Thursday, November 16, 2006

Spit in the Face

Have you ever had someone spit at you? I don't just mean "toward" you, and I don't mean on the playground in third grade. I mean as an adult, has anyone ever actually spat in your face?

That's what happened to me yesterday on my way home through Capitol Hill. An unpleasant encounter with a taxicab driver ended with him spitting at me through the open drivers-side windows of both our vehicles.

He quickly sped off, leaving me shocked, angered and wanting to lash back at him. I called the cab company and the DC taxicab commission and followed with what formal avenues were open to me, but what I continue to be struck by the extreme level of anger that this incident brought about. I wasn't just angry, and I wasn'g just really, really angry... I was ANGRY!!!

As I sad quietly in my bedroom later last night, trying to calm down and think through why I was reacting in such an extreme way, I kept thinking about what the US Catholic bishops did earlier this week in approving new guidelines for those ministering to gay people. It occurred to me that what happened with the cab driver was actually the second time I had been spat upon in as many days -- the bishops and their so-called guidelines for pastoral care having done it the first time.

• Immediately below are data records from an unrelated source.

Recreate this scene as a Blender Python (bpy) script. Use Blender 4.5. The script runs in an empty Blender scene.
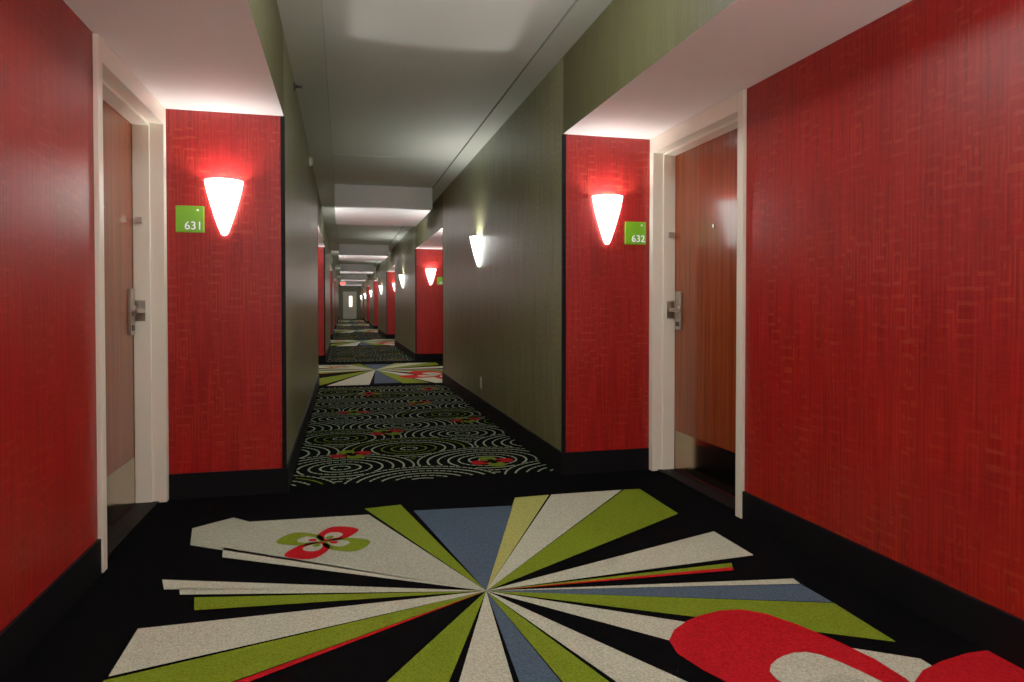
import bpy, math, random, bmesh
from mathutils import Vector
random.seed(4)
S=bpy.context.scene
S.view_settings.view_transform='Standard'
S.view_settings.look='None'
S.view_settings.exposure=0.45
S.view_settings.gamma=1.32
COL=S.collection

# ---------------------------------------------------------------- materials
def mat(name,col,rough=0.6,metal=0.0,spec=0.5,emis=None,estr=0.0):
    m=bpy.data.materials.new(name); m.use_nodes=True
    b=m.node_tree.nodes['Principled BSDF']
    b.inputs['Base Color'].default_value=(*col,1)
    b.inputs['Roughness'].default_value=rough
    b.inputs['Metallic'].default_value=metal
    b.inputs['Specular IOR Level'].default_value=spec
    if emis:
        b.inputs['Emission Color'].default_value=(*emis,1)
        b.inputs['Emission Strength'].default_value=estr
    return m
def N(nt,t,**k):
    n=nt.nodes.new(t)
    for a,v in k.items(): setattr(n,a,v)
    return n
def math_(nt,op,a,b=None,c=None):
    n=N(nt,'ShaderNodeMath',operation=op)
    for i,x in enumerate((a,b,c)):
        if x is None: continue
        if isinstance(x,(int,float)): n.inputs[i].default_value=x
        else: nt.links.new(x,n.inputs[i])
    return n.outputs[0]
def mixc(nt,fac,c1,c2):
    n=N(nt,'ShaderNodeMix',data_type='RGBA')
    if isinstance(fac,(int,float)): n.inputs[0].default_value=fac
    else: nt.links.new(fac,n.inputs[0])
    for i,c in ((6,c1),(7,c2)):
        if isinstance(c,tuple): n.inputs[i].default_value=(*c,1)
        else: nt.links.new(c,n.inputs[i])
    return n.outputs[2]

def wallpaper(name,base,line,dark,rough,amount,spec=0.4,cell=12.0):
    m=mat(name,base,rough,0,spec); nt=m.node_tree; b=nt.nodes['Principled BSDF']
    g=N(nt,'ShaderNodeNewGeometry'); s=N(nt,'ShaderNodeSeparateXYZ'); nt.links.new(g.outputs['Position'],s.inputs[0])
    u=math_(nt,'ADD',s.outputs[0],s.outputs[1])
    c=N(nt,'ShaderNodeCombineXYZ'); nt.links.new(u,c.inputs[0]); nt.links.new(math_(nt,'MULTIPLY',s.outputs[2],0.32),c.inputs[1])
    v=N(nt,'ShaderNodeTexVoronoi',voronoi_dimensions='2D',distance='CHEBYCHEV'); v.inputs['Scale'].default_value=cell
    nt.links.new(c.outputs[0],v.inputs['Vector'])
    r=math_(nt,'FRACT',math_(nt,'MULTIPLY',v.outputs['Distance'],5.5))
    ln=math_(nt,'LESS_THAN',r,0.26)
    def stripe(ku,kz,det,lo=.3,hi=.7):
        c2=N(nt,'ShaderNodeCombineXYZ'); nt.links.new(math_(nt,'MULTIPLY',u,ku),c2.inputs[0]); nt.links.new(math_(nt,'MULTIPLY',s.outputs[2],kz),c2.inputs[1])
        n1=N(nt,'ShaderNodeTexNoise'); n1.inputs['Scale'].default_value=1.0; n1.inputs['Detail'].default_value=det
        nt.links.new(c2.outputs[0],n1.inputs['Vector'])
        r1=N(nt,'ShaderNodeMapRange'); r1.inputs[1].default_value=lo; r1.inputs[2].default_value=hi; nt.links.new(n1.outputs[0],r1.inputs[0])
        return r1.outputs[0]
    ver=stripe(85,2.5,3,.36,.64); hor=stripe(12,150,2,.35,.65); big=stripe(9,.8,2,.3,.7)
    wv=math_(nt,'ADD',math_(nt,'ADD',math_(nt,'MULTIPLY',ver,.55),math_(nt,'MULTIPLY',hor,.22)),math_(nt,'MULTIPLY',big,.23))
    n2=N(nt,'ShaderNodeTexNoise'); n2.inputs['Scale'].default_value=9.0; nt.links.new(c.outputs[0],n2.inputs['Vector'])
    r2=N(nt,'ShaderNodeMapRange'); r2.inputs[1].default_value=0.35; r2.inputs[2].default_value=0.65; nt.links.new(n2.outputs[0],r2.inputs[0])
    lf=math_(nt,'MULTIPLY',ln,math_(nt,'MULTIPLY',r2.outputs[0],amount))
    a=mixc(nt,wv,dark,base)
    o=mixc(nt,lf,a,line)
    nt.links.new(o,b.inputs['Base Color'])
    bm=N(nt,'ShaderNodeBump'); bm.inputs['Strength'].default_value=0.12; bm.inputs['Distance'].default_value=0.002
    nt.links.new(math_(nt,'ADD',math_(nt,'MULTIPLY',ln,.5),wv),bm.inputs['Height']); nt.links.new(bm.outputs[0],b.inputs['Normal'])
    return m
def noisy(name,c1,c2,scale,rough,bump=0.3,dist=0.002,spec=0.3):
    m=mat(name,c1,rough,0,spec); nt=m.node_tree; b=nt.nodes['Principled BSDF']
    g=N(nt,'ShaderNodeNewGeometry')
    n=N(nt,'ShaderNodeTexNoise'); n.inputs['Scale'].default_value=scale; n.inputs['Detail'].default_value=4
    nt.links.new(g.outputs['Position'],n.inputs['Vector'])
    r=N(nt,'ShaderNodeMapRange'); r.inputs[1].default_value=0.3; r.inputs[2].default_value=0.7
    nt.links.new(n.outputs[0],r.inputs[0])
    nt.links.new(mixc(nt,r.outputs[0],c1,c2),b.inputs['Base Color'])
    bm=N(nt,'ShaderNodeBump'); bm.inputs['Strength'].default_value=bump; bm.inputs['Distance'].default_value=dist
    nt.links.new(n.outputs[0],bm.inputs['Height']); nt.links.new(bm.outputs[0],b.inputs['Normal'])
    return m
def wood(name):
    m=mat(name,(0.2,0.04,0.02),0.42,0,0.25); nt=m.node_tree; b=nt.nodes['Principled BSDF']
    b.inputs['Specular Tint'].default_value=(1,.66,.46,1)
    b.inputs['Coat Weight'].default_value=0.55; b.inputs['Coat Roughness'].default_value=0.15; b.inputs['Coat IOR'].default_value=1.4
    b.inputs['Coat Tint'].default_value=(1,.9,.8,1)
    g=N(nt,'ShaderNodeNewGeometry'); mp=N(nt,'ShaderNodeMapping'); mp.inputs['Scale'].default_value=(30,30,0.8)
    nt.links.new(g.outputs['Position'],mp.inputs[0])
    n=N(nt,'ShaderNodeTexNoise'); n.inputs['Scale'].default_value=1.5; n.inputs['Detail'].default_value=6; n.inputs['Distortion'].default_value=0.3
    nt.links.new(mp.outputs[0],n.inputs['Vector'])
    cr=N(nt,'ShaderNodeValToRGB'); e=cr.color_ramp.elements
    e[0].position=0.3; e[0].color=(0.115,0.015,0.004,1); e[1].position=0.72; e[1].color=(0.28,0.052,0.012,1)
    nt.links.new(n.outputs[0],cr.inputs[0]); nt.links.new(cr.outputs[0],b.inputs['Base Color'])
    return m

M_red=wallpaper('red_wallpaper',(0.37,0.0055,0.005),(0.42,0.060,0.018),(0.15,0.0010,0.002),0.42,0.34,0.3)
M_green=wallpaper('green_wallpaper',(0.25,0.25,0.115),(0.33,0.33,0.17),(0.060,0.068,0.026),0.38,0.35)
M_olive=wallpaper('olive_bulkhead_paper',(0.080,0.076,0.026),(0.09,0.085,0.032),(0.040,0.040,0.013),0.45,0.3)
M_white=noisy('soffit_paint',(0.95,0.96,0.955),(0.93,0.94,0.935),60,0.7,0.1)
M_ceil=noisy('ceiling_paint',(0.74,0.78,0.71),(0.70,0.74,0.67),90,0.75,0.3)
M_cstrip=noisy('ceiling_border_paint',(0.66,0.71,0.62),(0.62,0.67,0.58),90,0.7,0.2)
M_cgrey=mat('border_edge_grey',(0.12,0.13,0.11),0.7)  # dark grey for the side face of the ceiling border strip
M_black=mat('black_trim',(0.003,0.003,0.004),0.6,0,0.10)
M_carpet=noisy('black_carpet',(0.0008,0.0008,0.001),(0.003,0.003,0.0035),260,0.95,0.5,0.004,0.01)
def cm(n,c): return noisy(n,tuple(x*0.60 for x in c),tuple(min(1,x*1.2) for x in c),150,0.95,0.6,0.004,0.05)
C_green=cm('carpet_green',(0.130,0.20,0.009)); C_white=cm('carpet_white',(0.46,0.49,0.36)); C_grey=cm('carpet_grey',(0.36,0.39,0.29))
C_blue=cm('carpet_blue',(0.048,0.078,0.120)); C_pale=cm('carpet_pale_green',(0.36,0.39,0.09)); C_red=cm('carpet_red',(0.40,0.005,0.008))
C_line=cm('carpet_line_sage',(0.36,0.44,0.31))
M_frame=mat('cream_frame_paint',(0.82,0.78,0.64),0.4)
M_wood=wood('cherry_veneer')
M_steel=mat('brushed_nickel',(0.45,0.42,0.37),0.28,1.0)
M_kick=mat('polished_bronze_plate',(0.36,0.28,0.18),0.15,1.0)
M_dark=mat('dark_plastic',(0.02,0.02,0.02),0.4)
M_sign=mat('sign_green',(0.12,0.38,0.005),0.35,0,0.5,(0.12,0.45,0.005),0.05)
M_text=mat('sign_text_white',(0.9,0.9,0.85),0.4,0,0.5,(1,1,1),0.2)
M_glass=mat('lit_opal_glass',(0.9,0.88,0.82),0.3,0,0.5,(1.0,0.97,0.90),5.5)
M_dome=mat('fill_dome_glass',(0.9,0.88,0.82),0.3,0,0.5,(1.0,0.98,0.92),9.0)  # glow of the added dome fill lights
M_outlet=mat('outlet_plastic',(0.55,0.5,0.36),0.4)
M_exit=mat('exit_red',(0.6,0.02,0.02),0.4,0,0.5,(1,0.03,0.02),3.0)

# ---------------------------------------------------------------- mesh builder
class MB:
    def __init__(s): s.v=[];s.f=[];s.m=[];s.mats=[]
    def mi(s,m):
        if m not in s.mats: s.mats.append(m)
        return s.mats.index(m)
    def poly(s,pts,m):
        b=len(s.v); s.v+=[tuple(p) for p in pts]; s.f.append(list(range(b,b+len(pts)))); s.m.append(s.mi(m))
    def box(s,x0,x1,y0,y1,z0,z1,m,**o):
        b=len(s.v)
        s.v+=[(x0,y0,z0),(x1,y0,z0),(x1,y1,z0),(x0,y1,z0),(x0,y0,z1),(x1,y0,z1),(x1,y1,z1),(x0,y1,z1)]
        for k,f in (('nz',(0,3,2,1)),('pz',(4,5,6,7)),('ny',(0,1,5,4)),('px',(1,2,6,5)),('py',(2,3,7,6)),('nx',(3,0,4,7))):
            s.f.append([b+i for i in f]); s.m.append(s.mi(o.get(k,m)))
    def make(s,name,parent=None,bevel=0,smooth=False,loc=None,link=True):
        me=bpy.data.meshes.new(name); me.from_pydata(s.v,[],s.f)
        for m in s.mats: me.materials.append(m)
        for p,i in zip(me.polygons,s.m): p.material_index=i; p.use_smooth=smooth
        me.update()
        return obj(name,me,parent,loc,bevel)
def obj(name,me,parent=None,loc=None,bevel=0,rot=None):
    o=bpy.data.objects.new(name,me); COL.objects.link(o)
    if parent: o.parent=parent
    if loc: o.location=loc
    if rot is not None: o.rotation_euler=rot
    if bevel:
        md=o.modifiers.new('bevel','BEVEL'); md.width=bevel; md.segments=2; md.limit_method='ANGLE'
    return o
def empty(name,loc,rot=0):
    e=bpy.data.objects.new(name,None); e.location=loc; e.rotation_euler=(0,0,rot); e.empty_display_size=0.1; COL.objects.link(e); return e

# ---------------------------------------------------------------- layout
XL,XR=-0.32,1.335          # corridor walls
AL,AR=-0.945,1.935         # alcove back walls
ZS,ZC=2.13,2.63
PER=8.9; A0,A1=0.4,4.05    # alcove span
DW=1.06                    # door unit width
K=range(0,6); YEND=A1+PER*5+5.3; YB=-4.9

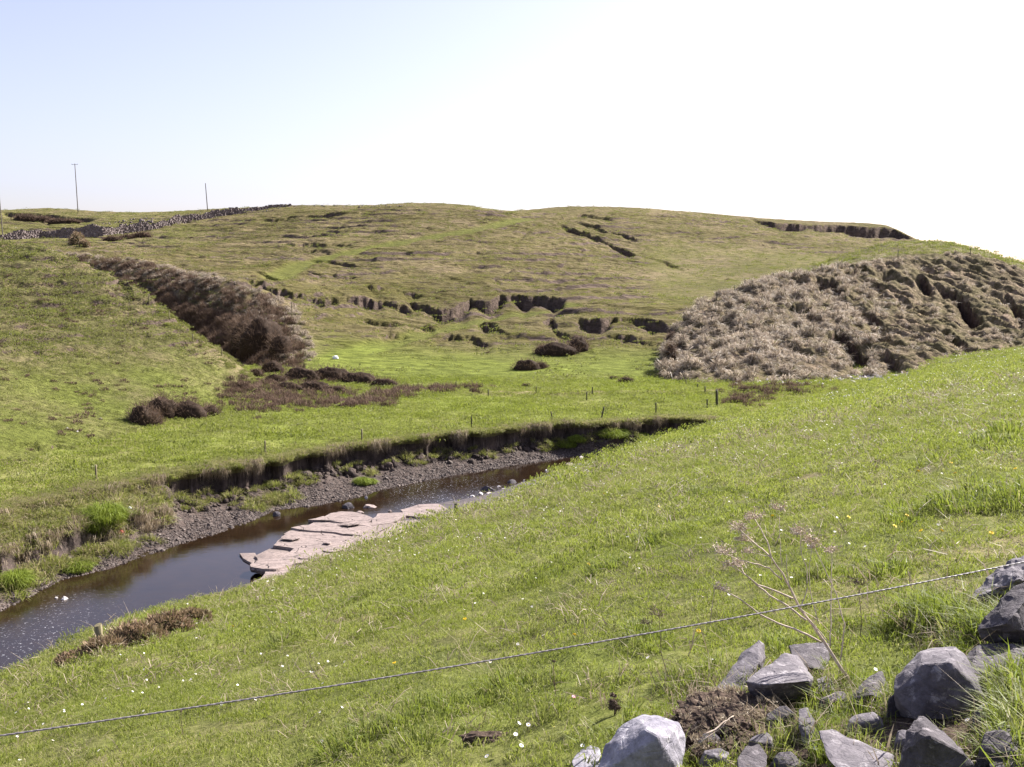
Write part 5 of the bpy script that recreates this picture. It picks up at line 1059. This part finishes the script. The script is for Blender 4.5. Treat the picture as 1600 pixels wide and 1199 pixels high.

These guidelines continue to move the official teaching of the Catholic church further and further away from the more moderate approach taken by the official church over the past forty years. The bishops have embraced language that is out of sync with the rest of the sciences in refusing to use the term "orientation" and instead speaking of "homosexual inclination." I'm not sure what inclination actually means here, but it certainly doesn't convey the meaning that the rest of science has come to understand by orientation, namely an inherent (I would say God-given) and unchanging quality or characteristic at the very core of one's identity as a person.